McIlroy’s round was hard to watch.  His putting stroke was shaky from the start, and it took just three holes for his lead to disappear, assisted by Schwartzel’s early fireworks.  He managed to hold himself together through the first nine holes, but his drive on ten hit a tree and wound up between two of the club’s guest cabins, closer to South Carolina than to the fairway.   After another gruesome pull-hook and then a clipped tree on a pitch shot, he took a surreal triple bogey and all the air whooshed out of him.

If it were a prizefight, they would have stopped it after McIlroy’s four-putt on the 12th, but golf asks its reeling competitors to keep going forward, and the final number was 80.  It is what’s supposed to happen to a 21-year-old sleeping on a third-round lead in a major for the first time; he will recover and win again, but these scars will do him little good, and they underscore what a cruel game golf can be (and how unique and amazing Tiger was at the same age).

McIlroy’s struggles turned a young man’s coronation into a democratic free-for-all.  Once he had finished his implosion on ten, there were ten players within two shots of the lead.



One of those was Tiger Woods, whose eagle on the 8th hole had set off the largest roar of the day – until his second shot on the par-five 15th settled four feet from the pin.  The putt would have given him the lead by himself, but he drilled it over the right edge of the hole and had to settle for birdie.  It was one of several disappointing shots on the back nine after his sizzling 31 on the front; he missed a similar putt on 12 for bogey, pulled a seven-iron long and left on 13 to make par after a great drive put him in perfect position for an eagle, and dumped his approach on 17 short of the front ridge when he knew he needed birdies coming in.  He showed enough of the old Tiger to put himself into spots where the new Tiger could come up short.

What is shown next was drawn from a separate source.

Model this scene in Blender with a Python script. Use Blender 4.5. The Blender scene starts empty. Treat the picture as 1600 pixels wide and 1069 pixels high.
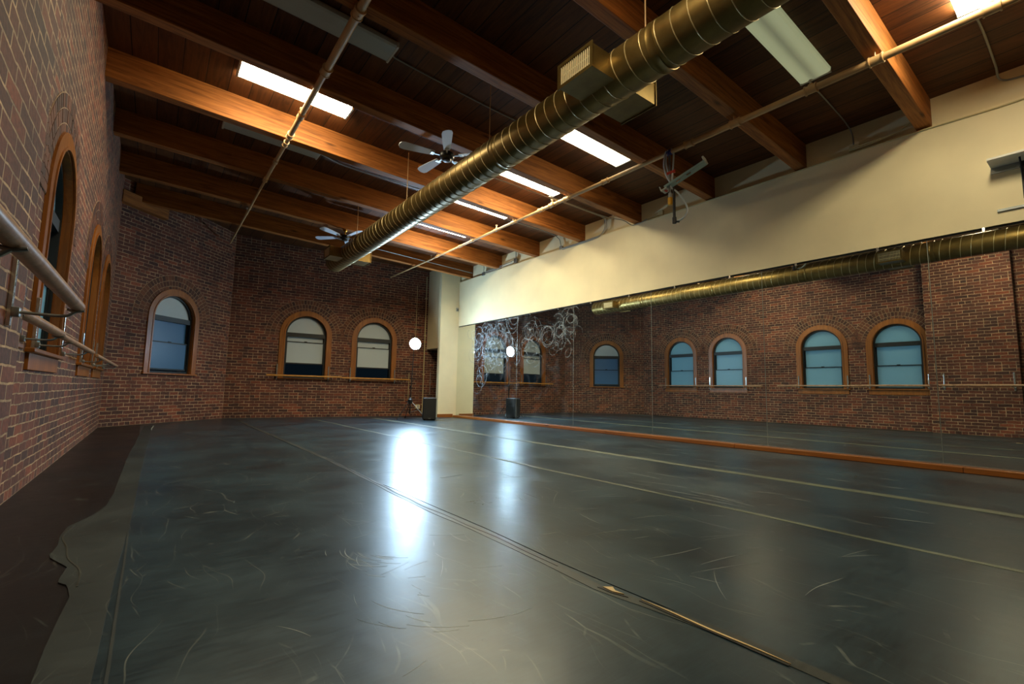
import bpy, bmesh, math, random
from mathutils import Vector, Matrix
random.seed(7)
S = bpy.context.scene
COL = S.collection
PI = math.pi
H = 0.75                      # camera height; all "Z" below are measured from the floor

# ------------------------------------------------------------------ materials
def lin(c):
    return tuple((v/255/12.92 if v/255 <= .04045 else ((v/255+.055)/1.055)**2.4) for v in c) + (1,)

def new_mat(name):
    m = bpy.data.materials.new(name); m.use_nodes = True
    nt = m.node_tree
    return m, nt, nt.nodes['Principled BSDF']

def N(nt, t, **kw):
    n = nt.nodes.new(t)
    for k, v in kw.items():
        if k in n.inputs: n.inputs[k].default_value = v
        else: setattr(n, k, v)
    return n

def simple(name, c, rough=.5, metal=0., noise=0., nscale=8., bump=0., bscale=60., spec=.5, coat=0.):
    m, nt, b = new_mat(name)
    b.inputs['Base Color'].default_value = lin(c)
    b.inputs['Roughness'].default_value = rough
    b.inputs['Metallic'].default_value = metal
    b.inputs['Specular IOR Level'].default_value = spec
    b.inputs['Coat Weight'].default_value = coat
    tc = N(nt, 'ShaderNodeTexCoord')
    if noise:
        no = N(nt, 'ShaderNodeTexNoise', Scale=nscale, Detail=6.)
        nt.links.new(tc.outputs['Object'], no.inputs['Vector'])
        r = N(nt, 'ShaderNodeValToRGB')
        r.color_ramp.elements[0].position = .3; r.color_ramp.elements[1].position = .7
        r.color_ramp.elements[0].color = lin(tuple(v*(1-noise) for v in c))
        r.color_ramp.elements[1].color = lin(tuple(min(255, v*(1+noise)) for v in c))
        nt.links.new(no.outputs['Fac'], r.inputs['Fac']); nt.links.new(r.outputs['Color'], b.inputs['Base Color'])
    if bump:
        nb = N(nt, 'ShaderNodeTexNoise', Scale=bscale, Detail=4.)
        nt.links.new(tc.outputs['Object'], nb.inputs['Vector'])
        bp = N(nt, 'ShaderNodeBump', Strength=bump, Distance=.01)
        nt.links.new(nb.outputs['Fac'], bp.inputs['Height']); nt.links.new(bp.outputs['Normal'], b.inputs['Normal'])
    return m

def emit(name, c, s, tubes=False):
    m, nt, b = new_mat(name)
    b.inputs['Base Color'].default_value = (.8, .8, .75, 1)
    b.inputs['Emission Color'].default_value = lin(c)
    b.inputs['Emission Strength'].default_value = s
    if tubes:   # two tubes behind a diffusing lens: brighter along the tubes
        tc = N(nt, 'ShaderNodeTexCoord'); sx = N(nt, 'ShaderNodeSeparateXYZ')
        nt.links.new(tc.outputs['Object'], sx.inputs[0])
        ab = N(nt, 'ShaderNodeMath', operation='ABSOLUTE'); nt.links.new(sx.outputs['Y'], ab.inputs[0])
        mr = N(nt, 'ShaderNodeMapRange'); nt.links.new(ab.outputs[0], mr.inputs['Value'])
        mr.inputs['From Min'].default_value = 0; mr.inputs['From Max'].default_value = .07
        mr.inputs['To Min'].default_value = s*.45; mr.inputs['To Max'].default_value = s
        nt.links.new(mr.outputs[0], b.inputs['Emission Strength'])
    return m

def brick_mat(name, dark=1.0):
    m, nt, b = new_mat(name)
    L = nt.links
    uv = N(nt, 'ShaderNodeUVMap')
    no = N(nt, 'ShaderNodeTexNoise', Scale=9., Detail=3.)
    L.new(uv.outputs['UV'], no.inputs['Vector'])
    sub = N(nt, 'ShaderNodeVectorMath', operation='SUBTRACT'); L.new(no.outputs['Color'], sub.inputs[0]); sub.inputs[1].default_value = (.5, .5, .5)
    sc = N(nt, 'ShaderNodeVectorMath', operation='SCALE'); L.new(sub.outputs[0], sc.inputs[0]); sc.inputs['Scale'].default_value = .022
    ad = N(nt, 'ShaderNodeVectorMath', operation='ADD'); L.new(uv.outputs['UV'], ad.inputs[0]); L.new(sc.outputs[0], ad.inputs[1])
    bt = N(nt, 'ShaderNodeTexBrick'); bt.offset = .5; bt.squash = .5; bt.squash_frequency = 7
    L.new(ad.outputs[0], bt.inputs['Vector'])
    bt.inputs['Color1'].default_value = (0, 0, 0, 1); bt.inputs['Color2'].default_value = (1, 1, 1, 1); bt.inputs['Mortar'].default_value = (.5, .5, .5, 1)
    bt.inputs['Scale'].default_value = 1; bt.inputs['Mortar Size'].default_value = .0056; bt.inputs['Mortar Smooth'].default_value = .25
    bt.inputs['Brick Width'].default_value = .212; bt.inputs['Row Height'].default_value = .0675; bt.inputs['Bias'].default_value = 0
    r = N(nt, 'ShaderNodeValToRGB'); cr = r.color_ramp
    cr.elements[0].position = 0; cr.elements[0].color = lin((64, 38, 32))
    cr.elements[1].position = 1; cr.elements[1].color = lin((126, 66, 42))
    for p_, c_ in ((.2, (80, 46, 36)), (.5, (92, 51, 38)), (.8, (106, 57, 40))):
        e = cr.elements.new(p_); e.color = lin(c_)
    L.new(bt.outputs['Color'], r.inputs['Fac'])
    # broad colour drift and small mottling
    n1 = N(nt, 'ShaderNodeTexNoise', Scale=1.1, Detail=4.); L.new(uv.outputs['UV'], n1.inputs['Vector'])
    n2 = N(nt, 'ShaderNodeTexNoise', Scale=38., Detail=5.); L.new(uv.outputs['UV'], n2.inputs['Vector'])
    a = N(nt, 'ShaderNodeMath', operation='ADD'); L.new(n1.outputs['Fac'], a.inputs[0]); L.new(n2.outputs['Fac'], a.inputs[1])
    mr = N(nt, 'ShaderNodeMapRange'); L.new(a.outputs[0], mr.inputs['Value'])
    mr.inputs['From Min'].default_value = .7; mr.inputs['From Max'].default_value = 1.3
    mr.inputs['To Min'].default_value = .5*dark; mr.inputs['To Max'].default_value = 1.4*dark
    mul = N(nt, 'ShaderNodeVectorMath', operation='SCALE'); L.new(r.outputs['Color'], mul.inputs[0]); L.new(mr.outputs[0], mul.inputs['Scale'])
    mo = N(nt, 'ShaderNodeMix', data_type='RGBA'); L.new(bt.outputs['Fac'], mo.inputs['Factor']); L.new(mul.outputs[0], mo.inputs['A'])
    
    nm = N(nt, 'ShaderNodeTexNoise', Scale=4.5, Detail=5., Roughness=.7); L.new(uv.outputs['UV'], nm.inputs['Vector'])
    rm = N(nt, 'ShaderNodeValToRGB'); rm.color_ramp.elements[0].position = .36; rm.color_ramp.elements[0].color = lin((108, 88, 74)); rm.color_ramp.elements[1].position = .66; rm.color_ramp.elements[1].color = lin((204, 172, 134))
    L.new(nm.outputs['Fac'], rm.inputs['Fac']); L.new(rm.outputs['Color'], mo.inputs['B'])
    # old paler patches of plaster dust
    n3 = N(nt, 'ShaderNodeTexNoise', Scale=2.3, Detail=8., Roughness=.65); L.new(uv.outputs['UV'], n3.inputs['Vector'])
    m3 = N(nt, 'ShaderNodeMapRange'); L.new(n3.outputs['Fac'], m3.inputs['Value'])
    m3.inputs['From Min'].default_value = .6; m3.inputs['From Max'].default_value = .8; m3.inputs['To Max'].default_value = .35
    mp = N(nt, 'ShaderNodeMix', data_type='RGBA'); L.new(m3.outputs[0], mp.inputs['Factor']); L.new(mo.outputs['Result'], mp.inputs['A']); mp.inputs['B'].default_value = lin((150, 116, 88))
    L.new(mp.outputs['Result'], b.inputs['Base Color'])
    b.inputs['Roughness'].default_value = .82
    inv = N(nt, 'ShaderNodeMath', operation='SUBTRACT'); inv.inputs[0].default_value = 1; L.new(bt.outputs['Fac'], inv.inputs[1])
    h = N(nt, 'ShaderNodeMath', operation='MULTIPLY_ADD'); L.new(n2.outputs['Fac'], h.inputs[0]); h.inputs[1].default_value = .35; L.new(inv.outputs[0], h.inputs[2])
    h2 = N(nt, 'ShaderNodeMath', operation='MULTIPLY_ADD'); L.new(bt.outputs['Color'], h2.inputs[0]); h2.inputs[1].default_value = .25; L.new(h.outputs[0], h2.inputs[2])
    bp = N(nt, 'ShaderNodeBump', Strength=.85, Distance=.008); L.new(h2.outputs[0], bp.inputs['Height']); L.new(bp.outputs['Normal'], b.inputs['Normal'])
    return m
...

“We’ve been saying that the young players aren’t afraid of Tiger,” Jim Nantz said after Woods’s eagle on 8.  “We’ll find out about that now.”

We did.  They’re not.

Playing alongside Adam Scott, Jason Day birdied four of the last seven holes, nailing a long uphill putt on 17 to create some roars of his own.  If Scott was feeling any heat, he didn’t show it, wielding his broomstick putter for birdies on 11 and 14, and scaring the hole with his tee ball on the short 16th before settling for a one-foot kick-in birdie.  Purists will argue long into the night that the implement should have been banned from golf as soon as it appeared.  Regardless, that punt has poled on down the stream, and Scott has embraced the method to overcome his putting woes and seemed ready for his major-championship breakthrough at last.

While Scott was making par on 17 despite hitting his tee shot into a greenside bunker on number 7, Schwartzel rolled home a 20-footer on 16 to match Scott at 12 under, drained a nine-footer on 17, and enjoyed the walk up the final fairway knowing he only needed par.  He made one last birdie, holing a putt he’d studied during the practice rounds.

The victory was sweet for the newlywed winner, and the road to the ending was something for all to savor.  This year’s Masters more than lived up to its considerable annual hype.